* START Information shown *

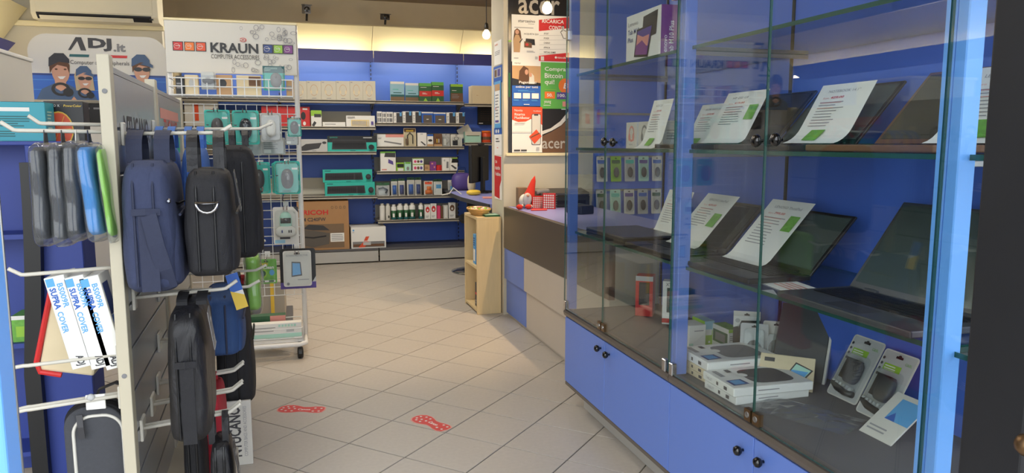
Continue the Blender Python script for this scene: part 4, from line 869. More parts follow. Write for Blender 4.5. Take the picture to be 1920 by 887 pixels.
MB().ell((0, 0, 0.022), (0.06, 0.045, 0.022), 'yellow', 12, 8, 0.8).build('pouch', t, smooth=True); MB().tube([(-0.1, 0, 0.01), (-0.16, 0.03, 0.06), (-0.2, -0.02, 0.02), (-0.26, 0.0, 0.006)], 0.005, 'offwhite', 6).build('cord', t)
p = hZ(896, 352, ZD)
t = thing('desk_speaker', 'cream rounded speaker beside the monitor foot', 'speaker', (hY(884, 345, 6.2).x, 6.2, ZD))
MB().ell((0, 0, 0.075), (0.035, 0.03, 0.075), 'beige', 14, 10, 0.7).build('body', t, smooth=True); MB().lathe([(0.018, -0.031), (0.02, -0.028)], (0, 0, 0.09), 'tan', 14, 'y').build('driver', t)
p = hZ(862, 510, 0)
t = thing('office_stool', 'office stool with round steel base behind the plywood unit', 'stool', (p.x+0.17, p.y, 0))
MB().lathe([(0.24, 0.0), (0.24, 0.008), (0.19, 0.02), (0.03, 0.035)], (0, 0, 0), 'chrome', 28).build('base', t, smooth=True); MB().tube([(0, 0, 0.03), (0, 0, 0.43)], 0.022, 'chrome', 12).build('column', t); MB().lathe([(0.15, 0.43), (0.17, 0.45), (0.17, 0.48), (0.15, 0.5), (0.02, 0.505)], (0, 0, 0), 'black_fabric', 24).build('seat', t, smooth=True)
# floor stickers
def footprint(label, pc, ang, mirror, word_flip):
    c = hZ(pc[0], pc[1], 0); out = []
    prof = [(0.0, 0.0), (0.022, 0.004), (0.030, 0.018), (0.029, 0.04), (0.023, 0.062), (0.022, 0.082), (0.031, 0.105), (0.036, 0.125), (0.032, 0.148), (0.020, 0.162), (0.004, 0.166)]
    left = [(-0.9*x, y) for x, y in reversed(prof[1:])]; pts = [(x*(1.05 if y > 0.09 else 1), y) for x, y in prof] + left
    sc = 1.18
    def grow(g): 
        cx, cy = 0.0, 0.085
        return [((x-cx)*g+cx, (y-cy)*(1+(g-1)*0.4)+cy) for x, y in pts]
    t = thing('footprint_sticker', label, 'sticker', (c.x, c.y, 0.0), (0, 0, ang), 'footprint stickers on the floor')
    F_ = lambda L, z: [(sc*x*mirror, sc*(y-0.083), z) for x, y in L]
    MB().extr(F_(grow(1.13), 0.0002), (0, 0, 0.0006), 'rose').build('border', t); MB().extr(F_(pts, 0.0009), (0, 0, 0.0004), 'red_sticker').build('sole', t)
    d = MB()
    for x, y in ((-0.014, 0.015), (0.012, 0.013), (-0.016, 0.036), (0.014, 0.036), (-0.018, 0.112), (0.004, 0.108), (0.022, 0.118), (-0.018, 0.134), (0.006, 0.130), (0.022, 0.139), (-0.008, 0.152), (0.010, 0.152)):
        d.lathe([(0.0052, 0.0013), (0.0052, 0.0018)], (sc*x*mirror, sc*(y-0.083), 0), 'offwhite', 10)
    d.build('dots', t)['kind'] = 'stuff'
    lm = MB(); draw(lm, lambda u, v, e: (sc*(0.008-0.016*v), sc*(-0.037+0.045*u), 0.0014), [('t', 'Canon', 0, 1, 0, 1, 'white', 0.02)], 1, 1, 0) if word_flip else draw(lm, lambda u, v, e: (sc*(-0.008+0.016*v), sc*(0.012-0.045*u), 0.0014), [('t', 'Canon', 0, 1, 0, 1, 'white', 0.02)], 1, 1, 0)
    lm.build('lettering', t)
footprint('red dotted footprint sticker nearer the bag display', (565, 768), math.radians(70), 1, False)
footprint('red dotted footprint sticker nearer the showcase', (809, 793), math.radians(28), -1, False)

# ================================================================== blue wall behind the counter with hanging accessories (seen through the showcase)
t = thing('accessory_wall', 'blue wall panel behind the counter hung with accessory packs', 'panel', (2.18, 4.52, 0))
B(-0.30, 0.32, 0.0, 0.03, 0, 2.1, 'blue_panel').build('panel', t); B(-0.30, 0.32, -0.001, 0.03, 2.1, 2.3, 'cream_panel').build('top_board', t)
for z in (0.55, 0.80, 1.02, 1.30): B(-0.29, 0.31, -0.012, 0.0, z, z+0.014, 'steel').build('hook_rail', t)
k = 0
for r, z in enumerate((1.02, 0.80, 0.55)):
    for c in range(6):
        lb = f'hanging accessory pack seen through the showcase, row {["one", "two", "three"][r]} from the top, {ORD[c]} from the left'
        hang_card('accessory_pack', lb, (1.92+0.10*c, 4.485, z-0.155), 0.075, 0.165, 0.02, (-0.08, 0, 0), ['offwhite', 'lime', 'light_grey', 'mint', 'offwhite', 'light_grey'][(c+2*r) % 6], [('r', 0.1, 0.9, 0.72, 0.86, ['blue', 'dark_green', 'teal', 'violet'][(c+r) % 4])], lambda m: m.ell((0, -0.008, 0.06), (0.02, 0.008, 0.035), 'dark_grey', 10, 6), 'accessory packs on the blue wall behind the counter'); k += 1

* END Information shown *

What is asked
Write out the listing above again, exactly, but with no pictures in the copy.

Response below
Continue the Blender Python script for this scene: part 4, from line 869. More parts follow. Write for Blender 4.5. Take the picture to be 1920 by 887 pixels.
MB().ell((0, 0, 0.022), (0.06, 0.045, 0.022), 'yellow', 12, 8, 0.8).build('pouch', t, smooth=True); MB().tube([(-0.1, 0, 0.01), (-0.16, 0.03, 0.06), (-0.2, -0.02, 0.02), (-0.26, 0.0, 0.006)], 0.005, 'offwhite', 6).build('cord', t)
p = hZ(896, 352, ZD)
t = thing('desk_speaker', 'cream rounded speaker beside the monitor foot', 'speaker', (hY(884, 345, 6.2).x, 6.2, ZD))
MB().ell((0, 0, 0.075), (0.035, 0.03, 0.075), 'beige', 14, 10, 0.7).build('body', t, smooth=True); MB().lathe([(0.018, -0.031), (0.02, -0.028)], (0, 0, 0.09), 'tan', 14, 'y').build('driver', t)
p = hZ(862, 510, 0)
t = thing('office_stool', 'office stool with round steel base behind the plywood unit', 'stool', (p.x+0.17, p.y, 0))
MB().lathe([(0.24, 0.0), (0.24, 0.008), (0.19, 0.02), (0.03, 0.035)], (0, 0, 0), 'chrome', 28).build('base', t, smooth=True); MB().tube([(0, 0, 0.03), (0, 0, 0.43)], 0.022, 'chrome', 12).build('column', t); MB().lathe([(0.15, 0.43), (0.17, 0.45), (0.17, 0.48), (0.15, 0.5), (0.02, 0.505)], (0, 0, 0), 'black_fabric', 24).build('seat', t, smooth=True)
# floor stickers
def footprint(label, pc, ang, mirror, word_flip):
    c = hZ(pc[0], pc[1], 0); out = []
    prof = [(0.0, 0.0), (0.022, 0.004), (0.030, 0.018), (0.029, 0.04), (0.023, 0.062), (0.022, 0.082), (0.031, 0.105), (0.036, 0.125), (0.032, 0.148), (0.020, 0.162), (0.004, 0.166)]
    left = [(-0.9*x, y) for x, y in reversed(prof[1:])]; pts = [(x*(1.05 if y > 0.09 else 1), y) for x, y in prof] + left
    sc = 1.18
    def grow(g): 
        cx, cy = 0.0, 0.085
        return [((x-cx)*g+cx, (y-cy)*(1+(g-1)*0.4)+cy) for x, y in pts]
    t = thing('footprint_sticker', label, 'sticker', (c.x, c.y, 0.0), (0, 0, ang), 'footprint stickers on the floor')
    F_ = lambda L, z: [(sc*x*mirror, sc*(y-0.083), z) for x, y in L]
    MB().extr(F_(grow(1.13), 0.0002), (0, 0, 0.0006), 'rose').build('border', t); MB().extr(F_(pts, 0.0009), (0, 0, 0.0004), 'red_sticker').build('sole', t)
    d = MB()
    for x, y in ((-0.014, 0.015), (0.012, 0.013), (-0.016, 0.036), (0.014, 0.036), (-0.018, 0.112), (0.004, 0.108), (0.022, 0.118), (-0.018, 0.134), (0.006, 0.130), (0.022, 0.139), (-0.008, 0.152), (0.010, 0.152)):
        d.lathe([(0.0052, 0.0013), (0.0052, 0.0018)], (sc*x*mirror, sc*(y-0.083), 0), 'offwhite', 10)
    d.build('dots', t)['kind'] = 'stuff'
    lm = MB(); draw(lm, lambda u, v, e: (sc*(0.008-0.016*v), sc*(-0.037+0.045*u), 0.0014), [('t', 'Canon', 0, 1, 0, 1, 'white', 0.02)], 1, 1, 0) if word_flip else draw(lm, lambda u, v, e: (sc*(-0.008+0.016*v), sc*(0.012-0.045*u), 0.0014), [('t', 'Canon', 0, 1, 0, 1, 'white', 0.02)], 1, 1, 0)
    lm.build('lettering', t)
footprint('red dotted footprint sticker nearer the bag display', (565, 768), math.radians(70), 1, False)
footprint('red dotted footprint sticker nearer the showcase', (809, 793), math.radians(28), -1, False)

# ================================================================== blue wall behind the counter with hanging accessories (seen through the showcase)
t = thing('accessory_wall', 'blue wall panel behind the counter hung with accessory packs', 'panel', (2.18, 4.52, 0))
B(-0.30, 0.32, 0.0, 0.03, 0, 2.1, 'blue_panel').build('panel', t); B(-0.30, 0.32, -0.001, 0.03, 2.1, 2.3, 'cream_panel').build('top_board', t)
for z in (0.55, 0.80, 1.02, 1.30): B(-0.29, 0.31, -0.012, 0.0, z, z+0.014, 'steel').build('hook_rail', t)
k = 0
for r, z in enumerate((1.02, 0.80, 0.55)):
    for c in range(6):
        lb = f'hanging accessory pack seen through the showcase, row {["one", "two", "three"][r]} from the top, {ORD[c]} from the left'
        hang_card('accessory_pack', lb, (1.92+0.10*c, 4.485, z-0.155), 0.075, 0.165, 0.02, (-0.08, 0, 0), ['offwhite', 'lime', 'light_grey', 'mint', 'offwhite', 'light_grey'][(c+2*r) % 6], [('r', 0.1, 0.9, 0.72, 0.86, ['blue', 'dark_green', 'teal', 'violet'][(c+r) % 4])], lambda m: m.ell((0, -0.008, 0.06), (0.02, 0.008, 0.035), 'dark_grey', 10, 6), 'accessory packs on the blue wall behind the counter'); k += 1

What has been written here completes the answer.